The lawyer for a man convicted of distributing videos of dog fighting in the first case of its kind in the country argued to an appeals court yesterday that what her client sold was an expression of free speech.

"This is not a case about animal cruelty," said Karen S. Gerlach, the public defender handling the appeal. Instead, she told a three-judge panel of the 3rd U.S. Circuit Court of Appeals that Robert J. Stevens was the target of an overly broad criminal statute designed to target sexual fetishists.

The court took the matter under advisement and will issue an opinion at a later date.

Mr. Stevens, of Pittsville, Va., was the first defendant in the country to go to trial on the charges. He was convicted in January 2005 in U.S. District Court in Pittsburgh of three counts of selling videos that depicted animal cruelty and was sentenced to 37 months in prison.

The law under which he was convicted -- it was enacted in 1999 -- was designed to stop the making of so-called "crush" videos, which depict women in high heels crushing small animals.
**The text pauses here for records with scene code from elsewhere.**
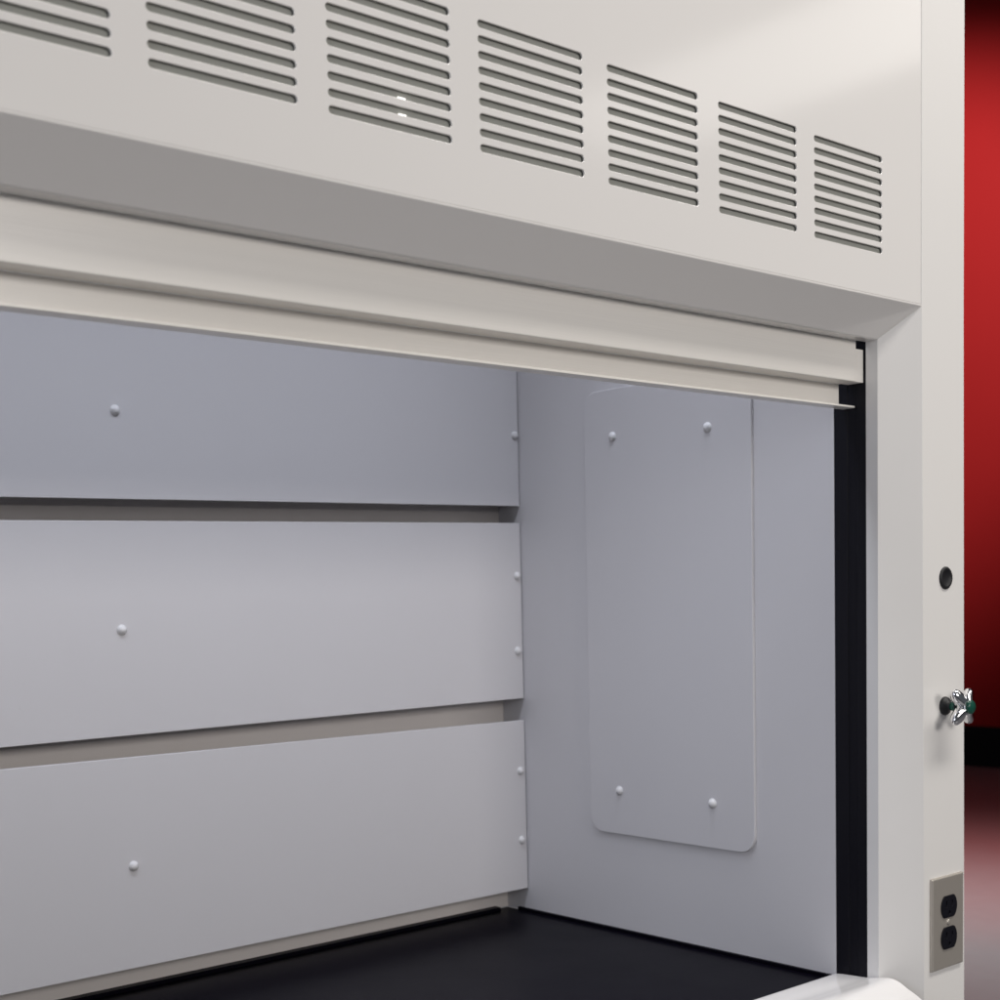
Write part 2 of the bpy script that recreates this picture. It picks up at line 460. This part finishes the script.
# ------------------------------------------------------------------ lights
def area(name, loc, target, sx, sy, power, col, spread=180):
    l = bpy.data.lights.new(name, 'AREA'); l.shape = 'RECTANGLE'; l.size = sx; l.size_y = sy
    l.energy = power; l.color = col; l.spread = math.radians(spread)
    o = bpy.data.objects.new(name, l); C.objects.link(o); o.location = loc
    d = Vector(target) - Vector(loc)
    o.rotation_euler = d.to_track_quat('-Z', 'Y').to_euler()
    return o
WARM = (1.0, .962, .91)
area('ceiling_light', (2.68, -2.1, 1.5), (2.68, -2.1, 0), .72, 2.2, 9, WARM)
area('ceiling_light', (.9, -1.3, 2.0), (.9, -1.3, 0), 3.0, .5, 70, WARM)
area('ceiling_light', (4.1, 2.4, 2.4), (4.1, 2.4, 0), 1.4, 1.4, 46, WARM, 66)
area('front_fill_light', (-.2, -4.5, .85), (-.2, 0, -.3), 1.8, 1.1, 34, (1.0, .95, .91), 120)  # added front fill with no seen source, brightens chamber and sash
area('side_fill_light', (-4.8, -1.5, .5), (0, .3, -.4), 1.6, 1.6, 15, (.87, .90, 1.0), 120)  # added fill from the left, lifts the side wall and post return
area('hood_light', (-.80, .24, .505), (-.80, .26, 0), 1.5, .14, 4.9, (.85, .885, 1.0), 118)
sp = bpy.data.lights.new('wall_spot', 'SPOT'); sp.energy = 1100; sp.spot_size = math.radians(70); sp.spot_blend = .75
sp.color = (1, .93, .88); sp.shadow_soft_size = .1
so = bpy.data.objects.new('wall_spot', sp); C.objects.link(so); so.location = (5.0, 4.4, 3.2)
so.rotation_euler = (Vector((8.5, 5.5, 1.85)) - so.location).to_track_quat('-Z', 'Y').to_euler()

w = bpy.data.worlds.new('World'); scene.world = w; w.use_nodes = True
bg = w.node_tree.nodes['Background']
bg.inputs['Color'].default_value = (.86, .92, 1.0, 1); bg.inputs['Strength'].default_value = .09

# ------------------------------------------------------------------ camera (solved from the photograph)
cam = bpy.data.cameras.new('camera'); co = bpy.data.objects.new('camera', cam); C.objects.link(co)
r2 = Vector((0.7502228154835153, -0.6607558765871225, -0.023820131896576825))
u2 = Vector((0.0718095858365059, 0.04561353295165485, 0.9963748235446627))
fw = Vector((0.657273999569416, 0.7492136392026318, -0.0816689189518993))
loc = Vector((-1477.361340015973, -928.0424989866617, -324.4833211935919)) * MM
co.matrix_world = Matrix(((r2.x, u2.x, -fw.x, loc.x), (r2.y, u2.y, -fw.y, loc.y), (r2.z, u2.z, -fw.z, loc.z), (0, 0, 0, 1)))
cam.sensor_width = 36; cam.sensor_fit = 'HORIZONTAL'
cam.lens = 1418.3445 / 1000 * 36
cam.shift_y = (714.125 - 500) / 1000
cam.clip_start = .05; cam.clip_end = 100
cam.dof.use_dof = True; cam.dof.focus_distance = 1.55; cam.dof.aperture_fstop = 9
scene.camera = co

scene.view_settings.view_transform = 'Standard'; scene.view_settings.look = 'None'
scene.view_settings.exposure = 0; scene.view_settings.gamma = 1
scene.view_settings.use_curve_mapping = False
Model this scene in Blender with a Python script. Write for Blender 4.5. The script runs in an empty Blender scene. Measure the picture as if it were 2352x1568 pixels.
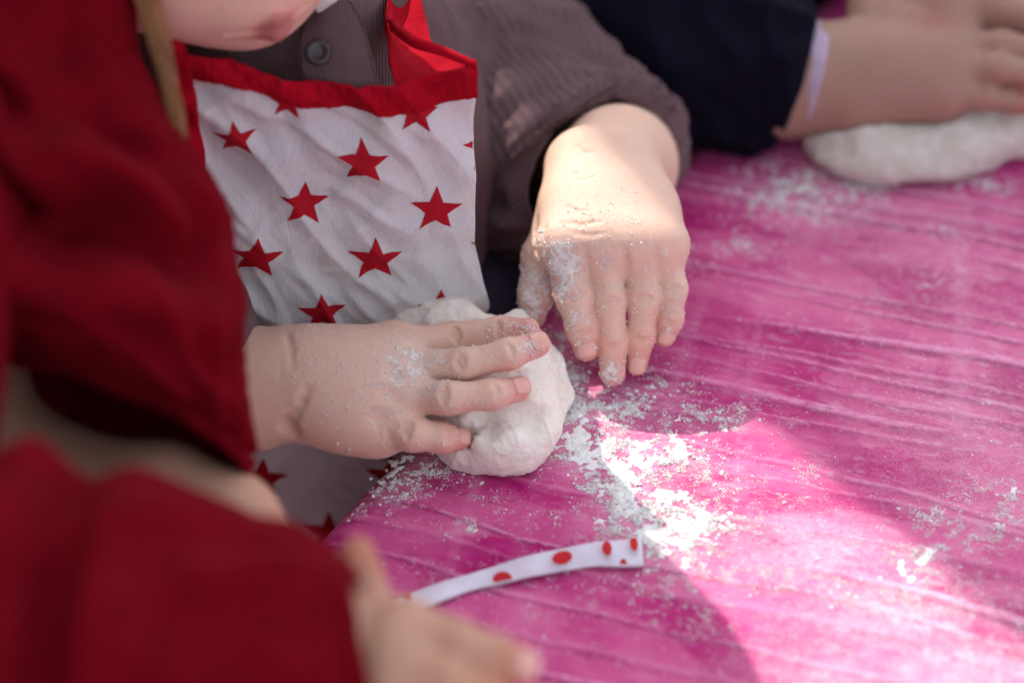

The videos apparently appealed to some fetishists.

However, her client's case has nothing to do with "crush" videos or prurient sexual interest, Ms. Gerlach said.
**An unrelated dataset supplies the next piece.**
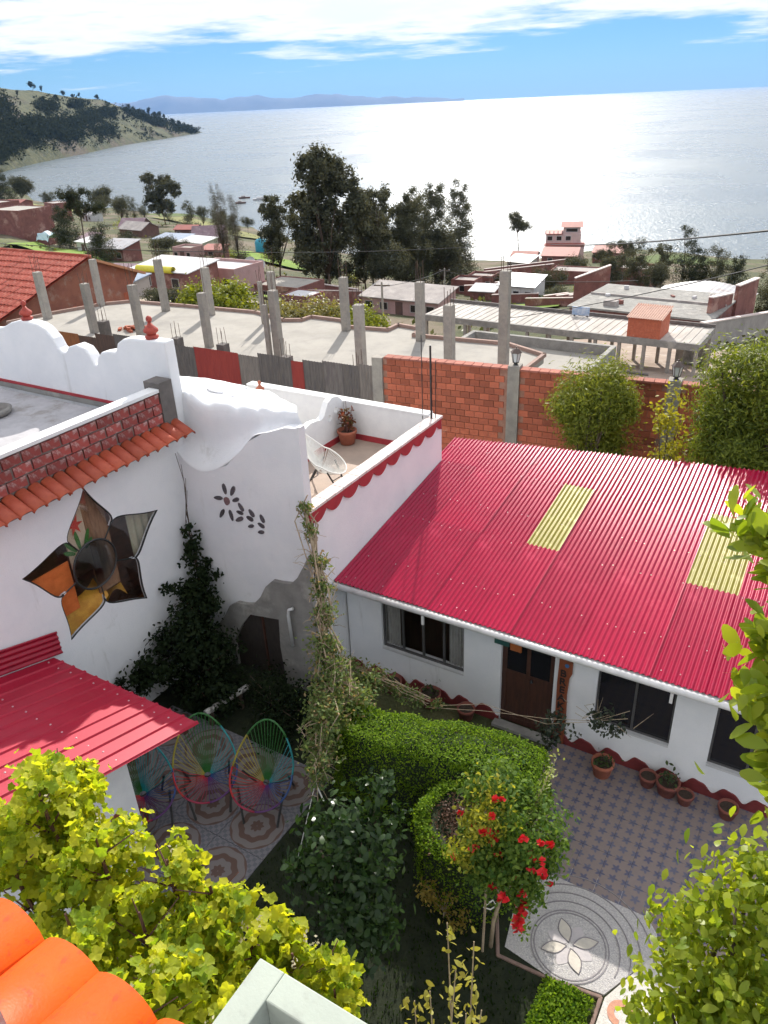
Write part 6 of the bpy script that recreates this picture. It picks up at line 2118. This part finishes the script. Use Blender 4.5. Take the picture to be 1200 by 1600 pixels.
for nm, lab, a, b_, w, d_, h, wl3, rf, rm3, rz3 in (
        ('small_house', 'small brick house with a tin roof right behind the barn ridge', -98.0, 84.0, 5.0, 4.0, 2.0, 'brick', 'shed', 'tin', 6),
        ('small_house', 'grey hut left of the pale shack under the conifers', -121.0, 97.5, 3.6, 3.0, 1.8, 'grey', 'shed', 'tinpurple', -6),
        ('small_house', 'pink hut at the left foot of the drooping trees', -94.5, 95.0, 3.8, 3.2, 1.7, 'pink', 'flat', 'conc', 4),
        ('small_house', 'brown hut on the olive field nearest the shore row', -140.0, 142.0, 5.5, 4.0, 1.8, 'dkbrown', 'gable', 'red', 14),
        ('small_house', 'white hut among the trees at the left shore', -205.0, 168.0, 5.0, 4.0, 2.0, 'white', 'gable', 'tin', -10),
        ('small_house', 'brick house at the left edge below the shore trees', -190.0, 128.0, 8.0, 6.0, 3.2, 'brick', 'flat', 'conc', 0),
        ('small_house', 'brick house with a red roof left of the lone brick house', -228.0, 160.0, 7.0, 5.0, 2.6, 'brick', 'gable', 'red', 8),
        ('small_house', 'brick hut between the eucalyptus grove and the ruined walls', -50.0, 112.0, 4.0, 3.4, 1.9, 'brick', 'flat', 'grey', 5),
        ('small_house', 'pale hut by the lake left of the hotel', -61.0, 158.0, 5.0, 4.0, 2.0, 'pink', 'gable', 'red', 10),
        ('small_house', 'grey hut in front of the lone open-crowned tree', -57.0, 146.0, 4.6, 3.6, 1.7, 'grey', 'shed', 'tin', -6),
        ('small_house', 'brick hut right of the hotel beside the shore', -44.0, 160.0, 6.0, 4.0, 1.9, 'brick', 'shed', 'red', 8),
        ('small_house', 'brick house half hidden behind the right-hand trees', -28.0, 118.0, 6.0, 4.5, 2.2, 'brick', 'flat', 'conc', -4)):
    house_at(nm, lab, a, b_, w, d_, h, wl3, rf, rm3, R(rz3), 2, True, hd=.7)
tkb = thing('blue_water_tank', 'round turquoise water tank beside the leftmost eucalyptus', 'water tank', loc=(-109.6, 131.8, zt(-109.6, 131.8)))
MB().lathe([(1.4, -.2), (1.5, .4), (1.5, 2.2), (1.2, 2.7), (.5, 2.95), (.3, 3.1)], n=20).build('tank', mat('tank_blue', (.03, .30, .42), (.02, .24, .36), rough=.45), tkb, True)
MB().lathe([(.32, 3.08), (.32, 3.2), (.05, 3.24)], n=12).build('lid', mat('tank_lid', (.02, .16, .24), rough=.5), tkb)
for k, (a, b_, lab) in enumerate(((-80.5, 93.5, 'left of the two white satellite dishes near the eucalyptus'), (-78.2, 93.0, 'right of the two white satellite dishes near the eucalyptus'))):
    ds_ = thing('satellite_dish', lab, 'satellite dish', 'satellite dishes', (a, b_, zt(a, b_)))
    o = MB().lathe([(.05, 0), (.5, .08), (.85, .25), (1.0, .40)], n=20, cap=False).build('dish', H['white'], ds_, True)
    o.location = (0, 0, 1.1)
    o.rotation_euler = (R(50), 0, R(15))
    MB().tube([(0, .1, -.2), (0, .05, 1.15)], .06, 6).build('mast', metal_dark, ds_)


# utility poles and wires
def pole(label, u_, v_, h, arm=.0):
    t = thing('utility_pole', label, 'utility pole', 'utility poles', (u_, v_, zt(u_, v_)))
    MB().tube([(0, 0, -.5), (0, 0, h)], [.13, .09], 8).build('shaft', pillar_m, t)
    MB().boxr((0, 0, h - .35), 1.5, .09, .09, R(15)).build('crossarm', bark, t)
    for k in (-.6, 0, .6):
        MB().lathe([(.03, 0), (.055, .05), (.03, .12)], (k * math.cos(R(15)), k * math.sin(R(15)), h - .26), 6).build('insulator', H['white'], t)
    return t


pole('utility pole with three insulators in front of the long low house', -36.7, 60.1, 4.1)
pole('utility pole at the right edge of the eucalyptus grove', -46.9, 92.7, 4.2)
wire_m = mat('cable_black', (.02, .02, .022), rough=.6)


def wire(label, a, b_, sag, r_=.02):
    pts = []
    for k in range(15):
        t = k / 14
        p = Vector(a).lerp(Vector(b_), t)
        p.z -= sag * 4 * t * (1 - t)
        pts.append(p)
    tag(MB().tube(pts, r_, 5).build('overhead_cable', wire_m), label, 'cable')


wire('thin cable crossing left to right in front of the eucalyptus grove', (-43.6, 28.8, 2.6), (-25.5, 57.8, -1.2), .5, .022)
wire('thick black cable crossing the lake view at the right edge', (-21.3, 60.4, -1.31), (1.5, 15.8, 7.2), .25, .03)
wire('pale cable sloping up to the right over the cluttered grey roof', (-17.2, 42.5, -2.5), (1.6, 24.4, 5.9), .25, .02)
wire('cable from the near utility pole to the pole by the grove', (-36.7, 60.1, -5.6), (-46.9, 92.7, -10.6), .3, .025)
wire('lower cable running right from the pole by the grove', (-46.9, 92.7, -10.8), (-17.0, 72.0, -6.0), .6, .03)

# boats
for k, (a, b_, L, lab) in enumerate(((-234.4, 273.5, 5.0, 'small boat farthest left on the pale lake'), (-223.0, 257.5, 4.5, 'small boat nearest the lakeside trees'), (-222.5, 270.0, 7.0, 'larger white boat right of the two small boats'))):
    bt = thing('boat', lab, 'boat', 'boats moored off the shore', (a, b_, LAKE_Z), R(35))
    pts = [(L / 2 * c_, .75 * s_, .55) for c_, s_ in ((-1, -.7), (-.4, -1), (.4, -.9), (1.05, 0), (.4, .9), (-.4, 1), (-1, .7))]
    low_ = [(x * .85, y * .7, -.1) for x, y, z in pts]
    n2 = len(pts)
    MB().add(pts + low_, [tuple(range(n2)), tuple(range(2 * n2 - 1, n2 - 1, -1))] + [(i, n2 + i, n2 + (i + 1) % n2, (i + 1) % n2) for i in range(n2)]).build('hull', H['white'] if k == 2 else H['dkbrown'], bt)
    MB().box(-L * .25, L * .1, -.45, .45, .55, 1.1).build('cabin', H['white'] if k == 2 else H['grey'], bt)

# ------------------------------------------------------------------ trees on the slope and the shore
def far_tree(name, label, u_, v_, h, w, kind='euc', n=2600, group=None, lean=0.0, leaf=None):
    z0 = zt(u_, v_)
    E_ = []
    if kind == 'euc':            # tall, several rounded tiers, gaps between them
        for k in range(9):
            f = .20 + .74 * k / 8
            r_ = w * .56 * (.60 + .45 * math.sin(math.pi * min(1, f * .95)))
            E_.append((u_ + random.uniform(-.28, .28) * w + lean * f, v_ + random.uniform(-.2, .2) * w, z0 + h * f, r_ * random.uniform(.55, .8), r_ * .6, h * .11))
    elif kind == 'broad':        # wide domed head carried on several leaning limbs
        for k in range(17):
            a_, q_ = random.uniform(0, 6.28), random.random() ** .5
            f = .30 + .58 * (k / 16)
            wr = w * .40 * (1 if f < .7 else 1.0 - (f - .7) * 1.3)
            E_.append((u_ + math.cos(a_) * q_ * wr, v_ + math.sin(a_) * q_ * wr * .7, z0 + h * f, w * .20, w * .20, h * .085))
    elif kind == 'column':       # narrow flame shape
        for k in range(6):
            f = .16 + .76 * k / 5
            r_ = w * .55 * (1.0 - .6 * f ** 1.8)
            E_.append((u_ + random.uniform(-.08, .08) * w, v_, z0 + h * f, r_, r_, h * .13))
    elif kind == 'droop':
        for k in range(6):
            f = .22 + .72 * k / 5
            r_ = w * .5 * (.75 if f < .8 else .5)
            E_.append((u_ + random.uniform(-.1, .1) * w, v_, z0 + h * f, r_, r_ * .8, h * .15))
    elif kind == 'round':
        for k in range(5):
            E_.append((u_ + random.uniform(-.25, .25) * w, v_ + random.uniform(-.2, .2) * w, z0 + h * random.uniform(.45, .85), w * .3, w * .3, h * .17))
    elif kind == 'sparse':       # bare stem, flat open head
        for k in range(10):
            E_.append((u_ + random.uniform(-.4, .4) * w, v_ + random.uniform(-.3, .3) * w, z0 + h * random.uniform(.68, .96), w * .2, w * .2, h * .06))
    elif kind == 'bush':
        for k in range(4):
            E_.append((u_ + random.uniform(-.3, .3) * w, v_ + random.uniform(-.3, .3) * w, z0 + h * .5, w * .3, w * .3, h * .4))
    lm = leaf or (L_con if kind in ('column', 'droop') else L_euc)
    n = int(n * 3.6)
    sz = max(.15, w * .042)
    return plant(name, label, 'bush' if kind == 'bush' else 'tree', (u_, v_, z0 - .2), E_, n, sz, lm, LEAF_LONG if kind == 'droop' else LEAF_DIAMOND, max(64, n // 150), (.21 if n > 12000 else .27) if kind != 'sparse' else .32, .5, max(.05, h * .012), bark, .3 if kind != 'sparse' else .75, 12, .3, group, 1.8 if kind == 'droop' else 1.0)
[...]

Because of that, she claims that the videos are a protected form of free speech. The only exceptions to First Amendment protections include words that are lewd, obscene, profane, libelous, insulting or fighting words.

None of those descriptions are applicable in her client's case, Ms. Gerlach said. She also argued that the law her client was convicted under targeted the wrong person.

"The statute is penalizing people several steps down the line -- people who had nothing to do with animal cruelty," she said. "There's no evidence he ever hurt an animal, tried to hurt an animal, fostered it or encouraged it."

The videos in question were taken either in Japan, where dog fighting is legal, or in the United States before it was outlawed.

Ms. Gerlach also noted that the law provides an exception for videos that have scientific, educational or historical value. She claims that the prosecution did not prove that was lacking in Mr. Stevens' case.

Assistant U.S. Attorney Robert Eberhardt dismissed that notion.

In addition, he argued to the appeals court that the statute is not overly broad, in that it seeks to punish those who profit from the commercial sale of depictions of animal cruelty.

That, the prosecutor said, is exactly what Mr. Stevens was doing in this case.

The government's compelling interest -- which is required to override the First Amendment protection to free speech -- is to prohibit animal cruelty, Mr. Eberhardt said.

In addition, he noted that some studies have shown that people who participate in animal cruelty may be more likely to commit other violent crimes.

It is often difficult to find the perpetrators of animal cruelty, Mr. Eberhardt said, and so going after the distributors of such videos is another way to try to curb the behavior.

As part of her appeal, Ms. Gerlach also argued that Mr. Stevens was sentenced under an incorrect standard. Under federal law, if there is no sentencing guideline for a specific charge, the judge is to use the most comparable guideline available.

In Mr. Stevens' case, Senior U.S. District Judge Alan N. Bloch used the guideline for distributing child pornography, and reduced the base offense level in half.

Mr. Eberhardt wrote in his brief to the appeals court that the comparison was valid, in that "both penalize depictions of illegal conduct, and not illegal conduct itself, [and] 'both attempt to protect vulnerable classes of beings that are unable to adequately protect themselves.'"

Ms. Gerlach said Judge Bloch should have applied a statute that applied to fish and wildlife violations.

"The idea of quantifying child abuse as twice as bad as animal cruelty is inappropriate, and, forgive me, absurd," she said.